Your employee handbook is one of your organization's most important human resources tools. It outlines your employment policies, company rules and other key information your staff needs to know for a successful tenure.

As with any legal document, it's critical to make sure your handbook not only reflects the latest labor laws and social norms, but is also well-received by your team.

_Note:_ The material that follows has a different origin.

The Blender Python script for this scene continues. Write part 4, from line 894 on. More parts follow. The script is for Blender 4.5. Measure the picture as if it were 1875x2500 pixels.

Handbooks and workplace policies are a critical tool in managing any workforce. But like any tool, if they are not used or maintained properly, they can do more harm than good. Here is a quick look at three ways companies, especially start-ups and small businesses, inadvertently turn these helpful tools into liabilities.

Write It Yourself

An Employee Handbook is not a wise choice for a “DIY” project. When a problem arises, the knee-jerk reaction can be to draft a new policy to prevent it from recurring. It is simple enough to Google, copy, and paste Handbook provisions. But policies that are appropriate or helpful for other companies may be useless or problematic for yours. Hastily written policies to address a specific event often fail to consider unintended practical consequences and can turn out to be cumbersome and even unlawful. Employment laws vary widely from state to state, so policies that are lawful in one business may be unlawful just miles away across state lines.

Federal agencies like the U.S. Equal Employment Opportunity Commission (“EEOC”) and National Labor Relations Board (“NLRB”) have been very active over the past decade in investigating Handbook provisions. Both agencies have found legal violations based upon the presence of the policy alone, even when the company didn’t use or enforce it.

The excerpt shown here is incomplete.